As discussed on the Brands page of this site, the components are stamped with three letters. These look like ‘XB3’ (so the brand is sometimes called this in the West) but these are actually Cyrillic letters that can be romanised as ‘KVZ’. Sometimes the company is also referred to as ‘HVZ’, and Arnfried Schmitz refers to it as ‘Charkow’. Kharkov is obviously a difficult word to romanise!

According to posts on bikelist.org the company seems to have been still in business in 2003, after possibly being bought by new owners in 2001. The US visitor who posted the comments seemed to be disturbed that there were still large posters of Lenin in the company’s offices (although I have my suspicions that the pictures may have featured G.I. Petrovsky - who, as a young man, was a passable a Lenin lookalike)!

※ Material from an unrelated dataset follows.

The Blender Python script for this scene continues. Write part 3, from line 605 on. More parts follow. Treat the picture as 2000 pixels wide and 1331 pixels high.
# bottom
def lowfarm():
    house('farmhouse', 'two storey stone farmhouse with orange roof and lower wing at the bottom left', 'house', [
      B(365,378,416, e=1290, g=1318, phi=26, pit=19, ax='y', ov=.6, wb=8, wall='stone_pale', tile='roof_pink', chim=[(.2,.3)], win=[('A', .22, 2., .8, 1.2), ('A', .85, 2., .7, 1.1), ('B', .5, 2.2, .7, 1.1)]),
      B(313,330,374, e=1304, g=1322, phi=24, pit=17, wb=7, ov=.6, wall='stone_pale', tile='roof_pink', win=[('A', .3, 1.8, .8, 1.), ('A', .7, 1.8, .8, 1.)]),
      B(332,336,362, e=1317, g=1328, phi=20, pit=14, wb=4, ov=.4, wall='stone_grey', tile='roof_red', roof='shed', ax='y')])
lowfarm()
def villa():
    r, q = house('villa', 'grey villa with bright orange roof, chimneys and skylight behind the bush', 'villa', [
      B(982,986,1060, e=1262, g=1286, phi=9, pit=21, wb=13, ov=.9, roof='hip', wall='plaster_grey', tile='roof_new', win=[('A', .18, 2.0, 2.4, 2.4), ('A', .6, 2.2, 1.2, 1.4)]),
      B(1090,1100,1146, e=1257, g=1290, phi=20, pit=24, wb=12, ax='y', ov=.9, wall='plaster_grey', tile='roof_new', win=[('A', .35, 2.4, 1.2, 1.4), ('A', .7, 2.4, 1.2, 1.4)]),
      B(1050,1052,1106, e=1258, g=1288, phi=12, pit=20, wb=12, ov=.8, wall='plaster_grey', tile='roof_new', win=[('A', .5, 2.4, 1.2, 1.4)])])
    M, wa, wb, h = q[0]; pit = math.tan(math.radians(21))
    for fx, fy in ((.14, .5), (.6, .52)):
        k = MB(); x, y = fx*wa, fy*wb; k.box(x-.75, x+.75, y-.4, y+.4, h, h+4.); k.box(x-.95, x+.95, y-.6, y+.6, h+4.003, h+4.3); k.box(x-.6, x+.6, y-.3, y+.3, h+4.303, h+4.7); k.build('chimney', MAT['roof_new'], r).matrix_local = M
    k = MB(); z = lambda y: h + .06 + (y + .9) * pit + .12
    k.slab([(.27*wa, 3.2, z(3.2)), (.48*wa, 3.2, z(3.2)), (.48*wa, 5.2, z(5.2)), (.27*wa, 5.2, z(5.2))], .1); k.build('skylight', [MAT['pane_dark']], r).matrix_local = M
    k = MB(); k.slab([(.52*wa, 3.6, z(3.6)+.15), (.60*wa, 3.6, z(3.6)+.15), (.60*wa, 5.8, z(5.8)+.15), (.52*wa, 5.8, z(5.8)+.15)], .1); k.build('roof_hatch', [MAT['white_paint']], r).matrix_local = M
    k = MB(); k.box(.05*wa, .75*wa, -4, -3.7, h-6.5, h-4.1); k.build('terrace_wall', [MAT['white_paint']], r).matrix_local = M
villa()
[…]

It appears that, by 2003, Kharkov had given up manufacturing their own aluminium derailleurs, but it is unclear whether they continue to make steel derailleurs.

Another site chronicles a visit to the Kharkov factory that may have been as recent as 2009. This site also shows a catalogue with bikes with relatively modern parts that use Kharkov derailleurs. Finally the Kharkov factory was proudly displaying a sample wheel from the astounding Lunokhod - and apparently claimed that it manufactured the wheels for the Lunokhods.

Over the years, Kharkov appear to have manufactured a considerable number of different derailleurs to use on their bicycles:

  • A rather individual design of single pulley derailleur that is operated by a twin cable lever. You can see a photo of this in this collection of Soviet bikes.
  • A pull chain model reminiscent of a Cyclo Benelux. This can be seen in a Kharkov instruction book from 1959. This may have come in several slightly different variations.
  • A parallelogram derailleur without any branding, but generally similar to a Campagnolo Gran Sport. This can be seen in an instruction book from 1968. Again, this may have be manufactured in several slightly different styles.
  • Another parallelogram derailleur, similar to a Campagnolo Gran Sport, but branded with the word Kharkov (in Cyrillic script). There is one of these in this collection.
  • A later, steel, derailleur, branded XB3 and with both adjustment screws on the front knuckle. There are two of these, an early version and a late version, in this collection. This design may have been manufactured in two variants, one with a short pulley cage and the other with the longer pulley cage sported by the examples in this collection.
  • A version of this steel derailleur with both adjustment screws on the front knuckle, but with an aluminium outer plate branded ‘Kharkov’ (in Cyrillic script). I have only seen this with a short pulley cage.
  • An all aluminium derailleur, branded with an unidentified ‘B’ logo. There is one of these in this collection. I have my suspicions that this derailleur may really be a Perm product. This is because it is all aluminium and is heavily derivative of a Gian Robert design - all of which are typical of Perm. It also carries a logo that could be seen as В for Велта (Velta) - a Perm brand name. However I have only ever seen this derailleur on Kharkov bikes and in Kharkov literature - so I will continue to consider it a Kharkov product - at least for now.